Monday, November 03, 2003

Space Oddity
I've a distinct sense of deja vu following the success of China's taikonaut, Yang Liwei. It's May 1962 and I'm thrown back to Miss Doak's 3rd grade class room as we watch a fuzzy black and white broadcast of local boy-made-good, Scott Carpenter launch for three orbits in Aurora 7. A short time later Boulder gave him a hero's welcome with a parade down Pearl Street.
That feeling is new here, but Yangmania is everywhere on TV and recently in Hong Kong where he made a four day tour with Chinese politicians, local dignataries and Jackie Chan. Folks were standing in line for 24 hours to simply view his space suit and capsule during an exhibition that also was open around the clock for four days.
He's all over TV, or at least endless reruns of his launch, orbits and and return are. Last night I watched a truly bizarre variety show featuring Yang and chorus members of the People's Liberation Army, a troupe of modern dancers and folk and pop singers mostly dressed as if they were going to an Iowa high school prom where the theme was Gone With the Wind.

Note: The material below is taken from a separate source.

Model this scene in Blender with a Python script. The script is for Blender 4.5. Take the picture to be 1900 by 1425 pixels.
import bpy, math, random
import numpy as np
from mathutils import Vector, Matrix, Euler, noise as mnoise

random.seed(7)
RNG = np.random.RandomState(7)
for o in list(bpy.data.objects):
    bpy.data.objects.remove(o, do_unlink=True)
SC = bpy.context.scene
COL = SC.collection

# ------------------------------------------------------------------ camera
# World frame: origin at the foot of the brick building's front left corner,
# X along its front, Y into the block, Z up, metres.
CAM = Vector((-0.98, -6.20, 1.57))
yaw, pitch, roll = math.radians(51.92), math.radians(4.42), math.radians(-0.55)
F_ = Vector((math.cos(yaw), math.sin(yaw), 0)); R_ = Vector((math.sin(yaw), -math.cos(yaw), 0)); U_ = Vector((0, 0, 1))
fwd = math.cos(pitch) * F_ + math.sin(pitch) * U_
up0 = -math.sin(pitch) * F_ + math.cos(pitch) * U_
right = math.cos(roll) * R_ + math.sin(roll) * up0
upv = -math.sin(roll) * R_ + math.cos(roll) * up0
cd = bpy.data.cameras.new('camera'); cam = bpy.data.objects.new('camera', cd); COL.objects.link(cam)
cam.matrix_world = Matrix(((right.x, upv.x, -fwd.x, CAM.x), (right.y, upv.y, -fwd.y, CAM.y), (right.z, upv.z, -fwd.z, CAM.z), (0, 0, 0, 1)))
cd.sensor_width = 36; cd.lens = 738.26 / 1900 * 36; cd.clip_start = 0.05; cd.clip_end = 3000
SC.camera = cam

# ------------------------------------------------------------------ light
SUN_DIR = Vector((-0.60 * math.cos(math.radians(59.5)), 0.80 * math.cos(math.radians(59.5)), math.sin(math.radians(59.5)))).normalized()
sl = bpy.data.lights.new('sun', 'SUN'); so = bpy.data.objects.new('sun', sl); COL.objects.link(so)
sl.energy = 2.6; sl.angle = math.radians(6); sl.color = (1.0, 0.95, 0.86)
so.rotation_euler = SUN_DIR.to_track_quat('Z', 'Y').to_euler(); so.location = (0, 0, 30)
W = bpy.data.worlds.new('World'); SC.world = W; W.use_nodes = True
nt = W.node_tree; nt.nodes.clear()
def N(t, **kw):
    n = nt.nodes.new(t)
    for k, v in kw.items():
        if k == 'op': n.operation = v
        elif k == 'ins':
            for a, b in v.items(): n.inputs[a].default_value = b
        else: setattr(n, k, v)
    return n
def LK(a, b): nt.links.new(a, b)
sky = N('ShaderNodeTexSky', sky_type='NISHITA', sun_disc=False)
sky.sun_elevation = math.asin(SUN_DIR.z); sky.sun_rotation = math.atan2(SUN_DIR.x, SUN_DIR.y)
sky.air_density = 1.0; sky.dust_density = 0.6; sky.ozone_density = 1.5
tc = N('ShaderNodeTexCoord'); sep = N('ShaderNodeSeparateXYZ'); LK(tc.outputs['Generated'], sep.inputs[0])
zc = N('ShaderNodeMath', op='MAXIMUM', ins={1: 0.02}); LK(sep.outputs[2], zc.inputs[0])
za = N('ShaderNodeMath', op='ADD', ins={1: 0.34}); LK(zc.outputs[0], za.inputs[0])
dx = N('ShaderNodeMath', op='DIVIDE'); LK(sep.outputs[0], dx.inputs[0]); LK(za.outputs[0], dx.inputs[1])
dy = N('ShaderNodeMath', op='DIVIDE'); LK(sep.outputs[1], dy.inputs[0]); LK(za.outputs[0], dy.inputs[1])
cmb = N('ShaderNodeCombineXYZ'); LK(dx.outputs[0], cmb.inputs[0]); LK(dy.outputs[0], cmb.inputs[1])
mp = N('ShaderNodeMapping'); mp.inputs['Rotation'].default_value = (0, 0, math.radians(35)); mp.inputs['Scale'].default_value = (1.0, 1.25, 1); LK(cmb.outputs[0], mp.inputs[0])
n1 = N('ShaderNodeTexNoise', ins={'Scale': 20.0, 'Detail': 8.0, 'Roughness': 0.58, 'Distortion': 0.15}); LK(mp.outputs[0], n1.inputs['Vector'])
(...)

The highlight for me was the androgynous dancers, clad in electric blue body suits, arms waving, bodies weaving and generally doing their best Martha Graham moves in front of footage of the liftoff as Red Army soldiers flanking the video screen sang some kind of strident, booming number praising the latest Great Leap Forward.
While it's brought a sense of national pride here, I can't help but feel slightly patronizing whenever I'm asked what I think about it.
One almost wants to say, "Yeah, yeah, good job. You got a man into space. What's next? Tang? Super Balls? 8-track tapes?"
What's been missing are the endless commercial tie-ins. No Yang T-shirts, posters, mugs, backpacks, hats, instant noodles or model rockets seem to be hawked here yet. There've been a few TV ads with kids playing taikonaut, but other than that, nada.
The explanation for this missed commercial opportunity is probably government control. Everything regarding the Shenzhou V mission has been carefully controlled, scripted and under wraps since inception. The launch, of course, was only broadcast nationally on tape delay after it was successful. Word was that if it failed the powers- that-be feared "social disorder."
Hell, I thought at the time. The USA has the guts to fry its astronauts and school teachers live and in color on multiple networks and there are no torch and pitchfork wielding mobs storming the White House gates.